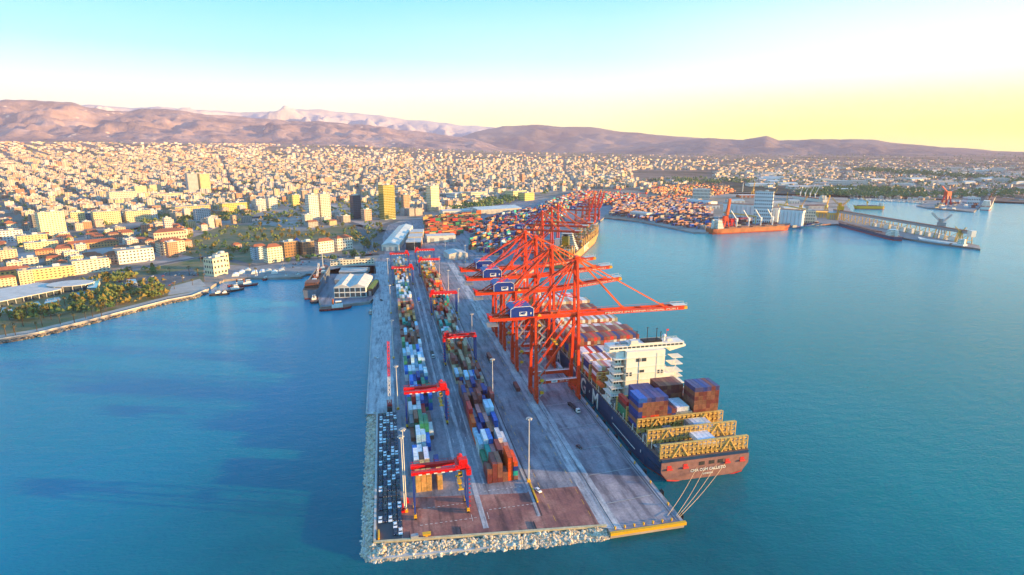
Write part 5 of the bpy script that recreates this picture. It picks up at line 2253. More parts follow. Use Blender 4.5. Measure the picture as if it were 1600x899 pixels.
def yard_fill(P, rot, pal, dens, tmax, rowp=2.7, lanes=7, bay=13.2, gap=14):
    xs = [p[0] for p in P]; ys = [p[1] for p in P]
    cx, cy = sum(xs) / len(xs), sum(ys) / len(ys)
    Rm = max(hypot(x - cx, y - cy) for x, y in P)
    c, s = cos(rot), sin(rot)
    i = 0
    a = -Rm
    while a < Rm:
        for r in range(lanes):
            col0 = rr.choice(pal)
            b = -Rm
            while b < Rm:
                q = (a + r * rowp, b)
                x, y = cx + q[0] * c - q[1] * s, cy + q[0] * s + q[1] * c
                blk = int((b + Rm) / (bay * 9))
                if inpoly(x, y, P) and rr.random() < dens and (b + Rm) % (bay * 9) < bay * 8:
                    n = max(1, min(tmax, int(rr.gauss(tmax * .65, 1))))
                    col = rr.choice(pal) if rr.random() < .6 else col0
                    for t_ in range(n):
                        k = rr.choice(pal) if rr.random() < .2 else col
                        cc(x, y, 3.1 + t_ * 2.6, jit(PAL[k], rr), 12, '', '', False, rot)
                b += bay
        a += lanes * rowp + gap


def px_rot(a, b):
    p, q = G(*a), G(*b)
    return -math.atan2(q[0] - p[0], q[1] - p[1])


yard_fill(pxpoly([(668, 372), (664, 343), (748, 336), (752, 360), (700, 372)]), px_rot((690, 360), (745, 357)), ['brown', 'red', 'brown', 'orange', 'tan', 'maroon', 'green', 'brown'], .9, 5)
yard_fill(pxpoly([(735, 392), (738, 362), (760, 345), (850, 322), (893, 318), (880, 345), (830, 372), (775, 400)]), px_rot((740, 388), (800, 370)), YP, .85, 5)
yard_fill(pxpoly([(850, 318), (905, 300), (1000, 305), (985, 322), (890, 322)]), -.9, YP + ['red', 'orange', 'red'], .75, 4)
yard_fill(pxpoly([(953, 337), (960, 318), (1040, 308), (1112, 318), (1112, 362), (1060, 354), (1000, 343)]), -1.15, ['grey', 'maroon', 'navy', 'brown', 'maroon', 'pink', 'maroon', 'grey', 'blue'], .85, 4)
yard_fill(pxpoly([(1040, 306), (1005, 300), (1060, 286), (1130, 288), (1150, 300), (1110, 308)]), -1.0, ['tan', 'maroon', 'orange', 'brown', 'grey'], .45, 3)
yard_fill(pxpoly([(1112, 345), (1150, 335), (1240, 345), (1300, 352), (1240, 356), (1120, 362)]), -1.4, ['grey', 'maroon', 'brown', 'navy'], .45, 2)
for i, (u, v, rz, lab) in enumerate(((800, 375, -.5, 'red yard gantry crane in the landside yard left of the quay cranes'), (790, 355, -.5, 'red yard gantry crane in the middle of the landside yard'),
                                     (905, 316, -.8, 'red yard gantry crane near the raised quay cranes'), (1000, 312, -1.0, 'red yard gantry crane in the northern container yard'),
                                     (1035, 318, -1.1, 'red yard gantry crane in the northern yard beside the white sheds'), (830, 352, -.5, 'red yard gantry crane close behind the far quay crane cluster'),
                                     (1020, 302, -.9, 'red yard gantry crane at the inland side of the northern yard'), (1060, 322, -1.1, 'red yard gantry crane near the long white shed'), (1085, 338, -1.1, 'red yard gantry crane over the grey northern stacks'), (960, 305, -.9, 'red yard gantry crane beyond the raised booms'))):
    x, y = G(u, v)
    o = yard_crane(x, y, lab)
    o.rotation_euler = (0, 0, rz)


def pitched_shed(label, P0, P1, depth, h, rise, roofm, wallm, cat='warehouse', bays=1, doors=6, name='warehouse', wins=0):
    """near long wall from P0 to P1 (ground points), depth away from the camera"""
    dx, dy = P1[0] - P0[0], P1[1] - P0[1]
    Lw = hypot(dx, dy)
    rz = math.atan2(dy, dx)
    mx_, my_ = (P0[0] + P1[0]) / 2, (P0[1] + P1[1]) / 2
    t_ = thing(name, label, cat, (mx_ - sin(rz) * depth / 2, my_ + cos(rz) * depth / 2, 3.05), rz)
    g = MB()
    g.box(0, 0, 0, Lw, depth, h)
    g.build('wall', wallm, t_)
    for b_ in range(bays):
        w_ = Lw / bays
        x = -Lw / 2 + w_ * (b_ + .5)
        g = MB()
        if depth > w_:
            g.gable(0, 0, 0, depth, w_ - .2, rise, 0, .3)
            r = g.build('roof', roofm, t_, (x, 0, h + .02), pi / 2)
        else:
            g.gable(x, 0, h + .02, w_ - .2, depth, rise, 0, .5)
            r = g.build('roof', roofm, t_)
    for i in range(doors):
        g = MB()
        x = -Lw / 2 + Lw * (i + .5) / doors
        g.box(x, -depth / 2 - .05, 0, Lw / doors * .45, .2, h * .66)
        g.build('door', C['grey_steel'], t_)
    for i in range(wins):
        for j in range(2):
            g = MB()
            x = -Lw / 2 + Lw * (i + .5) / wins
            g.box(x, -depth / 2 - .08, .8 + j * h * .48, Lw / wins * .8, .2, h * .38)
            g.build('window', C['window_dark'], t_)
    return t_


pitched_shed('white roofed twin bay warehouse with glazed front on the small jetty', (-61, 650), (-26, 646), 58, 12, 3.5, C['roof_pale'], C['white'], bays=2, doors=0, wins=6)
pitched_shed('low dark green shed tight beside the white jetty warehouse', (-25, 652), (-18.6, 651), 44, 8, 1.5, C['leaf_green'], C['dark'], doors=1)
pitched_shed('low grey curved hangar behind the jetty warehouse', (-66, 722), (-28, 716), 34, 5, 3, C['grey_steel'], C['grey_steel'], doors=2)
pitched_shed('lighter grey hangar behind the jetty warehouse, nearer the white office row', (-64, 770), (-30, 764), 30, 5, 3, C['concrete_light'], C['grey_steel'], doors=2)
pitched_shed('long pale roofed shed standing lengthwise at the root of the pier', (-9, 952), (19, 948), 250, 10, 4, C['roof_metal'], C['offwhite'], doors=3)
a, b = G(742, 336), G(832, 334)
pitched_shed('long low warehouse with pale blue roof behind the container yard', (a[0] + 10, a[1]), (b[0] - 20, b[1] + 40), 75, 12, 5, C['roof_metal'], C['concrete_light'], doors=8)
a, b = G(692, 336), G(742, 334)
pitched_shed('white shed behind the orange container rows', a, b, 40, 9, 3, C['roof_pale'], C['offwhite'], doors=5)
a, b = G(702, 407), G(731, 405)
pitched_shed('pale tarpaulin covered hall at the root of the pier', a, b, 34, 9, 3, C['roof_pale'], C['roof_pale'], doors=3)
a, b = G(668, 380), G(712, 378)
pitched_shed('white port workshop with dark gate beside the landside yard', a, b, 30, 12, 1.5, C['roof_pale'], C['offwhite'], doors=3)
a, b = G(984, 338), G(1010, 341)
pitched_shed('white office hall on the northern quay beside red containers', a, b, 30, 11, 1.5, C['roof_pale'], C['offwhite'], doors=3)
a, b = G(1068, 318), G(1106, 322)
pitched_shed('long white shed among the northern container yard', a, b, 40, 11, 3, C['roof_pale'], C['silo'], doors=7)

# stacked pale cargo blocks beside the long shed
t_ = thing('transit_block', 'tall stepped block of pale and red cargo decks at the pier root', 'building', (G(646, 392)[0], G(646, 392)[1], 3.1), -.1)
for i in range(6):
    g = MB()
    g.box(0, 16 + i * 30, 0, 24, 24, 13 - (i % 2) * 2)
    g.build('wall', C[['dark', 'bulk_orange', 'offwhite', 'offwhite', 'lash_yellow', 'offwhite'][i]], t_)
    g = MB()
    g.box(0, 16 + i * 30, 13 - (i % 2) * 2, 25, 25, 1.2)
    g.build('roof', C['roof_pale'], t_)

# grain silos and the white elevator tower
def silo_row(label, u0, v0, u1, v1, n, h, lab_m):
    a, b = G(u0, v0), G(u1, v1)
    dx, dy = b[0] - a[0], b[1] - a[1]
    Lw = hypot(dx, dy)
    rz = math.atan2(dy, dx)
    t_ = thing('grain_silo', label, 'silo', (a[0], a[1], 3.1), rz)
    w_ = Lw / n
    for i in range(n):
        for j in range(2):
            g = MB()
            g.cyl((w_ * (i + .5), w_ * (j + .5), 0), (w_ * (i + .5), w_ * (j + .5), h), w_ * .52, n=14)
            g.build('silo_cell', lab_m, t_)
    g = MB()
    g.box(Lw / 2, w_, h, Lw + 1, w_ * 1.8, 5)
    g.build('gallery', C['silo'], t_)
    g = MB()
    g.box(Lw / 2, w_, h + 5, Lw + 2, w_ * 1.9, .6)
    g.build('roof', C['ship_rust'], t_)
    return t_


silo_row('pale blue row of grain silos left of the white elevator tower', 1128, 340, 1178, 344, 7, 30, C['silo'])
silo_row('grey-white row of grain silos right of the elevator tower', 1198, 349, 1215, 350, 3, 31, C['silo'])
silo_row('long row of pale concrete silos ending near the jetty root', 1216, 352, 1252, 355, 6, 30, C['silo'])


def win_block(t_, w_, d, h, floors, nx, ny, m=None, name='window_grid', z0=1.2, ww=.55, hh=.5, both=True):
    g = MB()
    fh = (h - z0) / floors
    for f in range(floors):
        z = z0 + f * fh + fh * .25
        for i in range(nx):
            x = -w_ / 2 + w_ * (i + .5) / nx
            for s_ in ((-1, 1) if both else (-1,)):
                g.box(x, s_ * d / 2, z, w_ / nx * ww, .14, fh * hh)
        for i in range(ny):
            y = -d / 2 + d * (i + .5) / ny
            for s_ in (-1, 1):
                g.box(s_ * w_ / 2, y, z, .14, d / ny * ww, fh * hh)
    return tag(g.build(name, m or C['window_dark'], t_), kind='stuff')


CITY_ROT = radians(33)
FOOT = []


def building(label, u, v, wpx, hpx, col, floors=None, roof='flat', rot=None, ratio=.55, cat='building', name='apartment_block', wm=None, balcony=False, ww=.5, z=None, top=True, hh=.45, kind='b'):
    x, y = G(u, v) if v > 262 else GT(u, v)
    rot = CITY_ROT if rot is None else rot
    s = pxm(x, y, 3)
    view = math.atan2(x, y)            # clockwise from +Y
    rel = abs(rot + view)
    rel = rel % pi
    tot = wpx / s
    w_ = tot / (abs(cos(rel)) + ratio * abs(sin(rel)))
    d = w_ * ratio
    zg = T(x, y) + .03 if hypot(x, y) > 2400 else 3.05
    # height from the photograph
    lo, hi = 1, 200
    for _ in range(30):
        m_ = (lo + hi) / 2
        if proj(x, y, zg + m_)[1] > v - hpx:
            lo = m_
        else:
            hi = m_
    h = lo
    # push back so that the near corner sits at v
    back = (w_ * abs(sin(rel)) + d * abs(cos(rel))) / 2
    n = hypot(x, y)
    x, y = x + x / n * back * .9, y + y / n * back * .9
    t_ = thing(name, label, cat, (x, y, zg), rot)
    FOOT.append((x, y, max(w_, d) * .62 + 6))
    g = MB()
    g.box(0, 0, 0, w_, d, h)
    o = g.build('wall', C['wall_obj'], t_)
    o.color = (*col, 1)
    floors = floors or max(1, int(h / 3.1))
    win_block(t_, w_, d, h, floors, max(2, int(w_ / 4.2)), max(1, int(d / 4.2)), wm, ww=ww, hh=hh)
    if balcony:
        g = MB()
        for f in range(1, floors):
            z_ = h * f / floors
            g.box(0, 0, z_, w_ + 1.6, d + 1.6, .35)
        b_ = g.build('balcony_slabs', C['wall_obj'], t_)
        b_.color = (*[min(1, c * 1.1) for c in col], 1)
    if roof == 'tile':
        g = MB()
        g.gable(0, 0, h, w_, d, min(4.5, d * .28), 0, .8, hip=min(w_ * .3, d * .4))
        g.build('roof', C['roof_tile'], t_)
    else:
        g = MB()
        for s_ in (-1, 1):
            g.box(0, s_ * (d / 2 - .2), h, w_, .4, .9)
            g.box(s_ * (w_ / 2 - .2), 0, h, .4, d - .8, .9)
        g.box(0, 0, h, w_ - .8, d - .8, .15)
        g.build('roof', C['roof_pale' if roof == 'pale' else 'roof_flat'], t_)
        if top:
            g = MB()
            g.box(w_ * .12, 0, h + .15, min(7, w_ * .35), min(6, d * .5), 3.0)
            g.build('stair_head', C['offwhite'], t_)
            g = MB()
            for i in range(3):
                g.cyl((-w_ * .3 + i * 2.4, d * .15, h + .2), (-w_ * .3 + i * 2.4, d * .15, h + 1.8), .7, n=6)
            g.build('water_tank', C['silo'], t_)
    return t_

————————

# TASK
Please restate the material above line by line, exactly, beginning at its first line and ending with the line that contains "return -math.atan2(q[0] - p[0], q[1]", without any pictures.

# FINISHED TASK
Write part 5 of the bpy script that recreates this picture. It picks up at line 2253. More parts follow. Use Blender 4.5. Measure the picture as if it were 1600x899 pixels.
def yard_fill(P, rot, pal, dens, tmax, rowp=2.7, lanes=7, bay=13.2, gap=14):
    xs = [p[0] for p in P]; ys = [p[1] for p in P]
    cx, cy = sum(xs) / len(xs), sum(ys) / len(ys)
    Rm = max(hypot(x - cx, y - cy) for x, y in P)
    c, s = cos(rot), sin(rot)
    i = 0
    a = -Rm
    while a < Rm:
        for r in range(lanes):
            col0 = rr.choice(pal)
            b = -Rm
            while b < Rm:
                q = (a + r * rowp, b)
                x, y = cx + q[0] * c - q[1] * s, cy + q[0] * s + q[1] * c
                blk = int((b + Rm) / (bay * 9))
                if inpoly(x, y, P) and rr.random() < dens and (b + Rm) % (bay * 9) < bay * 8:
                    n = max(1, min(tmax, int(rr.gauss(tmax * .65, 1))))
                    col = rr.choice(pal) if rr.random() < .6 else col0
                    for t_ in range(n):
                        k = rr.choice(pal) if rr.random() < .2 else col
                        cc(x, y, 3.1 + t_ * 2.6, jit(PAL[k], rr), 12, '', '', False, rot)
                b += bay
        a += lanes * rowp + gap


def px_rot(a, b):
    p, q = G(*a), G(*b)
    return -math.atan2(q[0] - p[0], q[1] - p[1])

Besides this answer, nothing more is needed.